The IWW set out to be an industrial union movement uniting all workers, regardless of any differences between them, on the simple proposition that all unions start with the defense of their immediate interests against the employers. As an industrial union, the IWW in its heyday led some memorable battles on the economic field, and set a pattern of organization and militant strike strategy for the later great struggles to build the CIO.

The CIO became possible only after and because the IWW had championed and popularized the program of industrial unionism in word and deed. That alone — the teaching and the example in the field of unionism — would be sufficient to establish the historical significance of the IWW as the initiator, the forerunner of the modern industrial unions, and thereby to justify a thousand times over all the effort and sacrifice put into it by so many people.

But the IWW was more than a union. It was also — at the same time — a revolutionary organization whose simple and powerful ideas inspired and activated the best young militants of its time, the flower of a radical generation. That, above all, is what clothes the name of the IWW in glory.

The true character of the IWW as a revolutionary organization was convincingly demonstrated in its first formative year, in the internal conflict which resulted in a split at its second convention. This split occurred over questions which are normally the concern of political parties rather than of unions. Charles 0. Sherman, the first general president of the IWW, was an exponent of the industrial-union form of organization. But that apparently was as far as he wanted to go, and it wasn’t far enough for those who took the revolutionary pronouncements of the First Convention seriously. They were not satisfied with lip service to larger principles.

When the Second Convention of the IWW assembled in Chicago in September, 1906, Haywood was in jail in Idaho awaiting trial for his life; and Debs, never a man for factionalism, was standing aside. Vincent St. John, himself a prominent figure in the Western Federation of Miners, and a member of its delegation to the Second Convention of the IWW, came forward as the leader of the anti-Sherman forces, in alliance with De Leon.

As is customary in factional fights, all kinds of secondary charges were thrown about. But St. John stated the real issue motivating him and his supporters in his own invariably forthright manner. This resolute man was on the warpath at the Second Convention because, as he said:

“The administration of the I. W. W. was in the hands of men who were not in accord with the revolutionary program of the organization ... The struggle for control of the organization formed the second convention into two camps. The majority vote of the convention was in the revolutionary camp. The reactionary camp, having the Chairman, used obstructive tactics in their effort to gain control of the convention . . . The revolutionists cut this knot by abolishing the office of President and electing a chairman from among the revolutionists.” (The I.W.W: History, Structure and Method, by Vincent St. John.)

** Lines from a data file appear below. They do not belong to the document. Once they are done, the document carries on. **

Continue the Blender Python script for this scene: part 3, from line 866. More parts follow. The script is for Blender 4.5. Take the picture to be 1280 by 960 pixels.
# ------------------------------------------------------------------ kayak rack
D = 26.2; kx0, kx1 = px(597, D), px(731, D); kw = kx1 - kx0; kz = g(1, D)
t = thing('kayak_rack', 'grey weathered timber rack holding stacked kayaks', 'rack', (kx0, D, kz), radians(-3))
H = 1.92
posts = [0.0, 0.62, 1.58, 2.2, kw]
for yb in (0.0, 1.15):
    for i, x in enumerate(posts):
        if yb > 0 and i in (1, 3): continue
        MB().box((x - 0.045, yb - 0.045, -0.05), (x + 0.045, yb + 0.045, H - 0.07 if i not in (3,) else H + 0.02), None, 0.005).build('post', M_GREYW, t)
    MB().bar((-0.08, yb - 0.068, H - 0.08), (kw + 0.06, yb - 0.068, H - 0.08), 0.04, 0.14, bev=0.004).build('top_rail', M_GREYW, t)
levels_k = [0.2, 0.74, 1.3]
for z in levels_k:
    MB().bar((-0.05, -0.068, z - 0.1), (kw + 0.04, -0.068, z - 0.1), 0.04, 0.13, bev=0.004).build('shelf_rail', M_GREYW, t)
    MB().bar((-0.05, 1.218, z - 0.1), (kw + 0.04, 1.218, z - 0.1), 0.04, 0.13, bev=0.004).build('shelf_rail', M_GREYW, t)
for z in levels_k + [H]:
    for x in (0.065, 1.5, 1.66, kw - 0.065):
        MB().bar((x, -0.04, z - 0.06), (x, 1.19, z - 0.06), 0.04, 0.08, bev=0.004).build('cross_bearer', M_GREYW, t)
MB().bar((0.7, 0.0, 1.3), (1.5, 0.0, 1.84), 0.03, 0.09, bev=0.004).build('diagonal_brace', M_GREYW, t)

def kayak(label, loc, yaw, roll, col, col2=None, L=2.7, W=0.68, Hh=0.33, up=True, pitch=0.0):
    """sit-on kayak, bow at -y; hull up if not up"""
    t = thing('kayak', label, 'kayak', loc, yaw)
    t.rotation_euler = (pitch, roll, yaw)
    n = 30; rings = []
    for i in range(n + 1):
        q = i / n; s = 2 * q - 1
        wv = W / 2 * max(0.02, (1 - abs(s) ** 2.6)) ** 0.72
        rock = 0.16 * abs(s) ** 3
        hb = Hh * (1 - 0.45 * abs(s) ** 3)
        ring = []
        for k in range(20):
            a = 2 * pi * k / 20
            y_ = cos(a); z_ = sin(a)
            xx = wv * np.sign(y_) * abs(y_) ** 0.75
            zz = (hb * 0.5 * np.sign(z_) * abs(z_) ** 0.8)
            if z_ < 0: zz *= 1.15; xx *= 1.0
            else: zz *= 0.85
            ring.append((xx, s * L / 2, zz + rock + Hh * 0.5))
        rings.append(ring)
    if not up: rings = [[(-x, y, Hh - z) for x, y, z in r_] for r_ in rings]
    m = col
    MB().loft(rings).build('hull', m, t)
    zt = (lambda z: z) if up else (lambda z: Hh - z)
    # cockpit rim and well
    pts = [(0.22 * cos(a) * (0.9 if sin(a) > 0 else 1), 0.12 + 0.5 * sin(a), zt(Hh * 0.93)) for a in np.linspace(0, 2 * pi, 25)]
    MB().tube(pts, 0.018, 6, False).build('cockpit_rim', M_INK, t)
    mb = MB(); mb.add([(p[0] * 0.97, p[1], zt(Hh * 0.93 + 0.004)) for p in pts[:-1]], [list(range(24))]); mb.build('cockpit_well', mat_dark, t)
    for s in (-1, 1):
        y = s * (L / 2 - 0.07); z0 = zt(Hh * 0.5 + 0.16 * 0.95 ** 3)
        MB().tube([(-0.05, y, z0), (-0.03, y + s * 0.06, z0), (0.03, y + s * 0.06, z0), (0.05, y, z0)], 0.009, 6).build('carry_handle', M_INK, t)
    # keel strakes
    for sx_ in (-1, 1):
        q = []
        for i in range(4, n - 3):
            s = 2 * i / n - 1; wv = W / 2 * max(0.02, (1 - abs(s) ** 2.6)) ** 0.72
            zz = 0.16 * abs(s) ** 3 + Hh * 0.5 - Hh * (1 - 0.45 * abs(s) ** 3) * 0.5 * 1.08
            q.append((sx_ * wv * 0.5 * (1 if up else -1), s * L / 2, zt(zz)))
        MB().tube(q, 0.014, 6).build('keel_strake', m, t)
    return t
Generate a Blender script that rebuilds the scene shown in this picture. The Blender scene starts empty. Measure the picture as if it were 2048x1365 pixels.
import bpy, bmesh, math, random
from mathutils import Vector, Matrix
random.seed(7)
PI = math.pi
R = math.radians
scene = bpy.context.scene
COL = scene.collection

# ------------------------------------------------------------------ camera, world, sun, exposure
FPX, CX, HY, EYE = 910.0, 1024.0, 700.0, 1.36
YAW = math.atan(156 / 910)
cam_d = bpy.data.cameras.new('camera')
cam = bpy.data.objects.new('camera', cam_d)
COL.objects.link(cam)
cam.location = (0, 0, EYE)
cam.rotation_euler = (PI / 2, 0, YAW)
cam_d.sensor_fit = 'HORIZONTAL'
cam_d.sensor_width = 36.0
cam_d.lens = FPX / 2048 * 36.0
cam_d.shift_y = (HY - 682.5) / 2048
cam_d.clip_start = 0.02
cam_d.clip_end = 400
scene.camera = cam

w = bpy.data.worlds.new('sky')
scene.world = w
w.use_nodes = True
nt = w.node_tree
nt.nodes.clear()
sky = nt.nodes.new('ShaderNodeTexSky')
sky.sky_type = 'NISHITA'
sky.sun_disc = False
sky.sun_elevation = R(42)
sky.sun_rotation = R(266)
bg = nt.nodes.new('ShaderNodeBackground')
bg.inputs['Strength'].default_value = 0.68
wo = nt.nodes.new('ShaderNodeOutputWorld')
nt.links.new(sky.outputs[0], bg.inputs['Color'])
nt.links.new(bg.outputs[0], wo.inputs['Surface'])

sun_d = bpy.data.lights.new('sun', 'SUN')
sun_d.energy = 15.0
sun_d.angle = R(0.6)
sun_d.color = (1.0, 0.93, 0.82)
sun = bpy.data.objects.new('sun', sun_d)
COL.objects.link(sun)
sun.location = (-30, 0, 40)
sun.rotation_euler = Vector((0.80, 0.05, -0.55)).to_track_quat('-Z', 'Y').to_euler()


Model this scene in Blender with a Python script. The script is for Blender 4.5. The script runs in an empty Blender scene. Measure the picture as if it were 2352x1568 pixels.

That action precipitated the split and consigned Sherman to a niche in history as a unique figure. He was the first, and is so far the only, union president on record to get dumped because he was not a revolutionist. There will be others, but Sherman’s name will live in history as the prototype.

This split at the Second Convention also resulted in the disaffiliation of the Western Federation of Miners, the only strongly organized union the IWW had had to start with. The other members of the WFM delegation, already turning to conservatism, supported Sherman in the split. But St. John, as was his nature and consistent practice, took his stand on principle.

Faced with a choice of affiliation between the widely advertised and well-heeled WFM, of which he was a paid officer, and the poverty-stricken, still obscure IWW, with its program and its principles, he unhesitatingly chose the latter. For him, as for all the others who counted in making IWW history, personal interests and questions of bread and butter unionism were secondary. The first allegiance was to revolutionary principle.

Sherman and his supporters, with the help of the police, seized the headquarters and held on to the funds of the organization, such as they were. St. John remarked that the newly elected officials “were obliged to begin work after the Second Convention without the equipment of so much as a postage stamp.” (Brissenden, p. 144.) The new administration under the leadership of St. John, who was thereafter to be the dominating influence in the organization for the next decade, had to start from scratch with very little in the way of tangible assets except the program and the ideal.

That, plus the indomitable spirit of Vincent St. John, proved to be enough to hold the shattered organization together. The Sherman faction, supported by the Western Federation of Miners, set up a rival organization. But it didn’t last long. The St. John wing prevailed in the post-convention conflict and proved itself to be the true IWW. But in the ensuing years it existed primarily, not as a mass industrial union of workers fighting for limited economic demands, but as a revolutionary organization proclaiming an all-out fight against the capitalist system.

As such, the IWW attracted a remarkable selection of young revolutionary militants to its banner. As a union, the organization led many strikes which swelled the membership momentarily. But after the strikes were over, whether won or lost, stable union organization was not maintained. After every strike, the membership settled down again to the die-hard cadre united on principle.